RTR FM Presenter. Glory Guerrillas Producer and Co-Host. Contributer to Football Nation Radio and Football West. Worships at the feet of the mighty Cats, Socceroos, Matildas, West Perth, Glory and Glasgow's Green and White most of the time.


  1. Peter Fuller says

    Superb summaries. Your encyclopedic knowledge of the world game is staggering. I hope that you will forgive a minor partisan quibble. The turning point of the European Cup was surely Celtics’s win in 1967.
    Your reference to England and 1966 and the British successes later reminds me of a political cartoon in the late 60s. Harold Wilson the Labor PM at the time was remarking to a colleague: Under the Tories nothing, with Labor the World Cup and two European Cups.

  2. Dennis Gedling says

    Thanks Peter. I didn’t know that much about the early years of this competition so wanted to learn for myself too considering the political background at the time.
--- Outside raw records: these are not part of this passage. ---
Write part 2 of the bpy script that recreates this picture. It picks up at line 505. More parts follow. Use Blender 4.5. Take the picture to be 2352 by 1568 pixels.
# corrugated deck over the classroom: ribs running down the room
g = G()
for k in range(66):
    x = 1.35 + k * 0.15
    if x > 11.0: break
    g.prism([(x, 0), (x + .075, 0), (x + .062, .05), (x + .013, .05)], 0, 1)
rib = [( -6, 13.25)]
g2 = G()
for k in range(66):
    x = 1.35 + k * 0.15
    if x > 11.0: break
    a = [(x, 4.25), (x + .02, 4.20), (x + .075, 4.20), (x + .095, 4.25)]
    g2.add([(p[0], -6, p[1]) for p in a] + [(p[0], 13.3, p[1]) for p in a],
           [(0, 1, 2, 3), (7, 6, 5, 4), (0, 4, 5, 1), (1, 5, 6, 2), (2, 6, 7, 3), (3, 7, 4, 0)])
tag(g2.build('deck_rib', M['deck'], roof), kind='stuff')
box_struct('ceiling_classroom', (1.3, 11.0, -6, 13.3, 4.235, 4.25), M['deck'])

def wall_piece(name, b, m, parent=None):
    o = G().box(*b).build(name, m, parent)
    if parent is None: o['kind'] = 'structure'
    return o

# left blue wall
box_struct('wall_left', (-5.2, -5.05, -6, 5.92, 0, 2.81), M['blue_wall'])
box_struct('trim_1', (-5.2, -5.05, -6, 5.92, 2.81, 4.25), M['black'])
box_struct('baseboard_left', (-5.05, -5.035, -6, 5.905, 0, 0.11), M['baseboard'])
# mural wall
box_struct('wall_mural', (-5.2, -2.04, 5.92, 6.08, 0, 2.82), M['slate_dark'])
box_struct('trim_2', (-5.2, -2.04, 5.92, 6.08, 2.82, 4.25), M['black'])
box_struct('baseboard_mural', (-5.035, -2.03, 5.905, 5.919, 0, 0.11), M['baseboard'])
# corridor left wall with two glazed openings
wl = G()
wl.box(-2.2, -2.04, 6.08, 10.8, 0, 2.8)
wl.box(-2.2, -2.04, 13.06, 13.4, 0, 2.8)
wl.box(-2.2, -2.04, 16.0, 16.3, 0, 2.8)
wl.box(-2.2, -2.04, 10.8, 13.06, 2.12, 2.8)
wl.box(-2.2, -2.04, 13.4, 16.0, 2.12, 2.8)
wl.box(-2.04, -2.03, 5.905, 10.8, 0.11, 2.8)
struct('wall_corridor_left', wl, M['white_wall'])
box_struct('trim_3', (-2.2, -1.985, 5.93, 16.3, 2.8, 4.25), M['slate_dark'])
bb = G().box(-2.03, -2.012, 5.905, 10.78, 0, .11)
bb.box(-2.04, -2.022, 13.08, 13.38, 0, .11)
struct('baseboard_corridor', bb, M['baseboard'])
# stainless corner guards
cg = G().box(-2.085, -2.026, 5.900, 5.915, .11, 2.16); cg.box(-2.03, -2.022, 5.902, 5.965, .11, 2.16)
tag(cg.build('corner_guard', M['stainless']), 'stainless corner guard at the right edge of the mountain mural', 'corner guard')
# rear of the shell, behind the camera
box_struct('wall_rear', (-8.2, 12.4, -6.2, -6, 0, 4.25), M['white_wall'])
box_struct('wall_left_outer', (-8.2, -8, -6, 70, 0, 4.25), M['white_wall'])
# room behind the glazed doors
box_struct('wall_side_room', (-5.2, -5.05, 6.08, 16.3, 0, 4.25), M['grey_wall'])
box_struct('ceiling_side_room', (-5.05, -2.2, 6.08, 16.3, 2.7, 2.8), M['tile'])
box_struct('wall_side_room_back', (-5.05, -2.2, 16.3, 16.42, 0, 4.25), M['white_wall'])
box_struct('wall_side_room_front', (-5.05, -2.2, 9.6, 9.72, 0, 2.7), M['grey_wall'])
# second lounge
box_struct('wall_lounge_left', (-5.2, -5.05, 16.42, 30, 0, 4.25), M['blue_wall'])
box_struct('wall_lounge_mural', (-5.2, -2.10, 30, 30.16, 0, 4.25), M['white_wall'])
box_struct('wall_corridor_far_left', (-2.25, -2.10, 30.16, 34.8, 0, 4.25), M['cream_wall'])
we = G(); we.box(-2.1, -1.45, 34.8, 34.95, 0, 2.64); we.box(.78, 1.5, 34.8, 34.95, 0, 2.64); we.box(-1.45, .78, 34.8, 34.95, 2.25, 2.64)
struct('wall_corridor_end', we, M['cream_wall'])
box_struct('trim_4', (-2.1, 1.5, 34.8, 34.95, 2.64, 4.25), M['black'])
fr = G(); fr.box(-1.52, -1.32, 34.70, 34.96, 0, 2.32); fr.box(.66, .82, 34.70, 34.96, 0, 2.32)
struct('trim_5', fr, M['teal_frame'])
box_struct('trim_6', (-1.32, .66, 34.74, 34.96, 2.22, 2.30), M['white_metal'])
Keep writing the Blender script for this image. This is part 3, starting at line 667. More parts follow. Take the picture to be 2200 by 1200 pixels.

Definitely all a bit nationalistic with all the players playing in their own country unlike these days.

    The people that matter know the Hoops were the first to do it from the UK ;) All local boys too.

  3. Peter Fuller says

    It’s my understanding that the Celtic team was made up of players born within something like a radius of 25 miles of Glasgow – inconceivable nowadays, and to think that it’s a mere fifty years ago. Incidentally my mate who came to Melbourne as a twenty year old was/is a Rangers’ fanatic. Bill saw the Real Madrid-Eintracht Frankfurt Euro Cup Final at Hampden Park in 1960 (see links). He and his co-religionists took comfort in the fact that the immortal manager Jock Stein was a Mason.